Kilisenin kendi otoritesini sağlama almak amacıyla binlerce kadını katletmesi ve nefret suçu işlemelerinde kendilerince doğru gördükleri nedenler, Lilith’den başlayarak ve onu bu tip “korkunç büyücü kadınların” lideri gösterip kadınların zayıf ruhlarının büyü yapma, aldatma, şeytana uyma ve cinselliğe duydukları açlık ile sadık olamamalarını iddia etmeleriydi. Bunun yanında evlenmeyi reddedenler, dul kalanlar, o dönemde erkeklerin yapması gereken ve güç gerektiren “eril” işleri kendi başlarına yapabilenler, evlilik dışı ilişkileri olan kadınlar da şeytan tarafından kandırılan cadılar olarak görülüyordu. Cadı olarak bir kere suçlanmak yetiyordu. Çünkü mahkemeler “suçlarını itiraf ettirme” zorunluluğuna sahip olsalar da, yöntemleri birbirinden acımasız ve ölümcül olduğu için sorgulama sırasında ölmeyenler de daha sonrasında Tanrı huzurunda yakılarak öldürülüyordu.

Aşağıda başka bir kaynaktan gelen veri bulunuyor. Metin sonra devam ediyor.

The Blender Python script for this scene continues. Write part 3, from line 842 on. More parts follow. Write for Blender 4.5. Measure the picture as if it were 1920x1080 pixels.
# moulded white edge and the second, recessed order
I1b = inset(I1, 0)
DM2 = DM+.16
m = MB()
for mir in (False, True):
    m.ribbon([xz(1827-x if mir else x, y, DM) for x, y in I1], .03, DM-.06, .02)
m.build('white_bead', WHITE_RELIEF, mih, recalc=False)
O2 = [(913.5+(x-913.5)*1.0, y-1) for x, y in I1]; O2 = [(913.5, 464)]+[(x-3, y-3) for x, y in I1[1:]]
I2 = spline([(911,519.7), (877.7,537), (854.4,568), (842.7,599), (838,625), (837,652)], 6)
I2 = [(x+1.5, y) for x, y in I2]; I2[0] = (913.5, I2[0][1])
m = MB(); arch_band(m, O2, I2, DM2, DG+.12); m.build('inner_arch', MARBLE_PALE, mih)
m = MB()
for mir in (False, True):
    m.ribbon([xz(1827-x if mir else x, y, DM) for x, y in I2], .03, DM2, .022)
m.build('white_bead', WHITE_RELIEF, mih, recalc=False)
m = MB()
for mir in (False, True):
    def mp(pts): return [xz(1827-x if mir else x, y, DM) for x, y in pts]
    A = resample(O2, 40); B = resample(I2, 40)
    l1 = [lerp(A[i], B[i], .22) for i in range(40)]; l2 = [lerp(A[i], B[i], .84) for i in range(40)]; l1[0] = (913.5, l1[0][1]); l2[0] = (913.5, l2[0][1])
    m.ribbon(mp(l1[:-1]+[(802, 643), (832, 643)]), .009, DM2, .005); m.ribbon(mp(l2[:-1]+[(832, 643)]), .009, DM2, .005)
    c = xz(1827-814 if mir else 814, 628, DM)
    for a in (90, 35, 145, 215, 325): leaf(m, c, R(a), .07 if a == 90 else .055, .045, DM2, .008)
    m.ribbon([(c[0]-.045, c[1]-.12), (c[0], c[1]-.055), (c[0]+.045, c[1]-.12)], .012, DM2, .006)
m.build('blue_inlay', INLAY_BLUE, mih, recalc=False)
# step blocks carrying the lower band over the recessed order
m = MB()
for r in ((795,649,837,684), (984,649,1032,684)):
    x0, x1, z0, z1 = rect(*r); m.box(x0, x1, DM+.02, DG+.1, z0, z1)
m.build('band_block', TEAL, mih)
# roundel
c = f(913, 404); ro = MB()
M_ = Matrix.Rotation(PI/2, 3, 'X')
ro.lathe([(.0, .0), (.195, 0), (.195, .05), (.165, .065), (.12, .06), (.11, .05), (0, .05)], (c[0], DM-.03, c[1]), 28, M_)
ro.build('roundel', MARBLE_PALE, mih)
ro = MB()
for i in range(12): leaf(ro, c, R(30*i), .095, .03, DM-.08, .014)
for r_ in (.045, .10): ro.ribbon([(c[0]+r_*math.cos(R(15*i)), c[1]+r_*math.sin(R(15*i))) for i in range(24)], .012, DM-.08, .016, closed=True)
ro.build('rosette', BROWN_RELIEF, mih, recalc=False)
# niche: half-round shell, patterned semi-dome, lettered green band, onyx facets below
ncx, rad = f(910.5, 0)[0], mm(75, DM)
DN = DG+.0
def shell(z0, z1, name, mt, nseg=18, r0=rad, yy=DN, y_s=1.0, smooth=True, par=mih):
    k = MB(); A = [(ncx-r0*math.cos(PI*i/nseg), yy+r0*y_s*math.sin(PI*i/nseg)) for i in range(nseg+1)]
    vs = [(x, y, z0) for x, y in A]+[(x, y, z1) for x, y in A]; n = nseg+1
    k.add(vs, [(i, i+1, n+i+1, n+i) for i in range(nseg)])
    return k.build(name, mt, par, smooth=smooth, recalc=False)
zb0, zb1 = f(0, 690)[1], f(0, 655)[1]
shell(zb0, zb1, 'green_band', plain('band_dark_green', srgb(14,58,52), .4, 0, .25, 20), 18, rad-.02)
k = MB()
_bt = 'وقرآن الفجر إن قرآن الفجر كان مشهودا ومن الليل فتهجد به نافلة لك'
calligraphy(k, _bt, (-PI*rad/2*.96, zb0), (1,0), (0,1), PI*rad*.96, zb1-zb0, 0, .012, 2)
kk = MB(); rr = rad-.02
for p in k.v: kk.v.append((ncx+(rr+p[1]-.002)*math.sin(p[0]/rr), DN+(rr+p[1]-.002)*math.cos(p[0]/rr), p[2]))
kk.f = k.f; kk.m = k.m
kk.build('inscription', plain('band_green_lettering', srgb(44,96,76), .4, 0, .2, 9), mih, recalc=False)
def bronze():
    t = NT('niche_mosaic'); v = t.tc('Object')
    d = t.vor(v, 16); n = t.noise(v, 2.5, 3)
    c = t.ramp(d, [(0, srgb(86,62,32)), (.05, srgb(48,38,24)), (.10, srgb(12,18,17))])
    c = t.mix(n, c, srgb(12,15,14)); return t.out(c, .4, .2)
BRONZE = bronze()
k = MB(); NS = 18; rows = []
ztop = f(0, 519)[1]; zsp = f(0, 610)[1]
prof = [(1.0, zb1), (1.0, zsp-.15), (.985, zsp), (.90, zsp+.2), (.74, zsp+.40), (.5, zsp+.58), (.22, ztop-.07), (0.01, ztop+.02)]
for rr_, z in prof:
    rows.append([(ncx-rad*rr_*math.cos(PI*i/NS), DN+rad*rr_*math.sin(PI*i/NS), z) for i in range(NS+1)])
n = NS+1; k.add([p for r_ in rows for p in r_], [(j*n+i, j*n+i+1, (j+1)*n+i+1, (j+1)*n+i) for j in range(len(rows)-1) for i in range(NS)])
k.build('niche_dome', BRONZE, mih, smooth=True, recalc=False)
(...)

Ortaçağ’ın sonuna doğru yaşanan ve büyük ses getiren Avrupa ve Salem mahkemeleri, sayısı tam olarak bilinemese bile çoğunluğu kadın olan binlerce masum insanın hayatına mal olmuştur. İktidar sahiplerinin güçlerini kaybetme ve bilinmeyen olarak adlandırdıkları kadınlara karşı duyduğu korkuları uzun bir süre sonu gelmek bilmeyen cadı avı ile devam etmiştir. Günümüzde de, ismi cadı avı olmasa bile çeşitli kültürlerde olan, kadınların birey olarak kendi değerinden önce yalnızca anne ve eş gibi kalıplar ile değerli sayılabilmesi, iş hayatındaki sosyo-ekonomik eşitsizlik gibi olgularla, çocuk yaşta evlilik, kadın sünneti gibi gelenekler ve sayısız kurallar ile kadınların güç, özgürlük ve bilgi sahibi olmasından hala korkulmaktadır.
Hargrave de bu kitabında, Vardø tarihinde cezalandırılan kadınların gerçek isimlerini karakterlerinde kulanmış, kitabında soğuk, acımasız bir bölgedeki toplulukta hayatta kalmaya çalışan vahşi kadınların kendi aralarındaki aşk, arkadaşlık ve düşmanlık ilişkilerini ele alırken, aynı zamanda kitapta bahsi geçen Laponların kültürüne ve inançlarına dair örnekler vermiş, ayrıca yaşadıkları coğrafyaya özgü nesneler ve yemekler ile kadınların yaşamış olduğu alana dair betimsel anlatılar da kullanmıştır.